Der Kampf um einen anderen ÖPNV in Schweden
Wie sieht der Kampf für einen anderen ÖPNV in Schweden aus? Aktivist*innen der Gruppe „Allt åt alla“ (Alles für Alle) berichten von ihren Erfahrung und diskutieren gemeinsam mit Aktivist*innen der Kampagne „Wir fahren zusammen“ über den Kampf für einen klimagerechten ÖPNV.
Die Gruppe „Allt åt alla“ (Alles für Alle) beschäftigt sich seit einem dreitägigen wilden Streik in den Stockholmer Pendlerzügen im März 2023 mit der Organisierung im öffentlichen Nahverkehr. Die Forderung des Streiks war die Wiedereinstellung von Zugbegleitern. Um Kosten zu sparen, hatte der Zugbetreiber MTR damit begonnen, alle Zugbegleiter zu kündigen und ihre Aufgaben auf die Lokführer zu übertragen. Dadurch blieben die Fahrer in Notfällen allein und waren zu sehr damit beschäftigt, die Fahrgäste über die ständigen Verspätungen und Fahrausfälle zu informieren. Der Streik fand unter den Fahrgästen breite Unterstützung und brachte schnell 300 000 Euro an Streikgeldern ein.

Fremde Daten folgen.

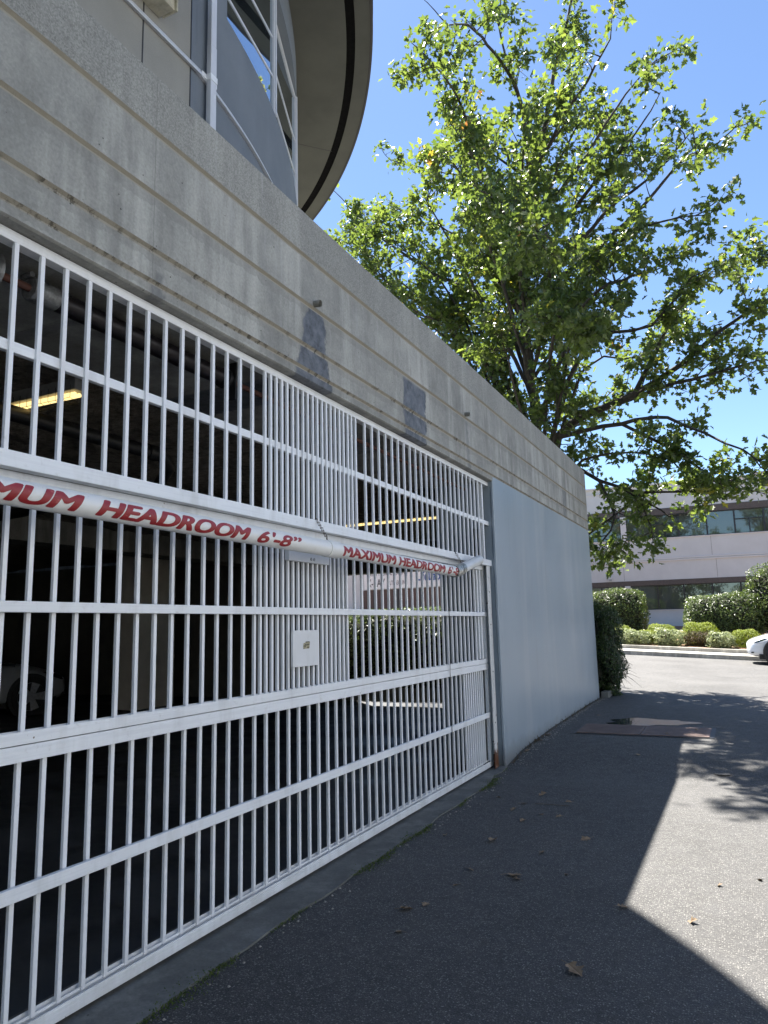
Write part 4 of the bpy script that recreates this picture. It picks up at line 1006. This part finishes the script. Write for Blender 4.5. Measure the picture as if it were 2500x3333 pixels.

In Schweden ist der öffentliche Verkehr nur in den großen städtischen Gebieten ein wichtiger Verkehrsträger. In Stockholm wird die Hälfte der motorisierten Transporte mit öffentlichen Verkehrsmitteln durchgeführt und die meisten Stockholmer nutzen sie wöchentlich. Aber die Hälfte der schwedischen Bevölkerung nutzt den öffentlichen Verkehr weniger als einmal im Monat.
SL, das Akronym für den öffentlichen Nahverkehr in Stockholm, wurde seit den 1990er Jahren vermarktet. Heute konkurrieren einige wenige multinationale Unternehmen um 10-Jahres-Verträge. Da die Löhne durch Kollektivverträge festgelegt sind, konkurrieren die Unternehmen vor allem durch die Erhöhung der Arbeitszeitverdichtung und durch die Auslagerung von Reinigungs- und Wartungsarbeiten. Die SL wird zu 50 % aus zwei Quellen finanziert: Fahrkarten und Einkommenssteuern.
Seit einem Jahr experimentiert die Gruppe mit verschiedenen Ansätzen für den öffentlichen Nahverkehr: Sie organisieren sich gemeinsam mit den Gewerkschaften für die Rekommunalisierung der SL (d.h. die Beendigung des Marktmodells und die Übergabe aller Aufgaben an den öffentlichen Sektor), verteilen Informationen in den U-Bahnen und publizieren Informationen über "korrupte" Politiker/Unternehmensvertreter, die vom SL-Markt profitieren.
Ihr langfristiges Ziel ist es, die SL durch eine Allianz von Arbeiter*innen, Fahrer*innen und Klimaaktivist*innen zu sozialisieren und zu demokratisieren.
Gemeinsam mit den Erfahrungen im Rahmen der Kampagne „Wir fahren zusammen" wollen wir mit den Referent*innen aus Schweden diskutieren, wie ein Kampf um einen klimagerechten ÖPNV aussehen kann.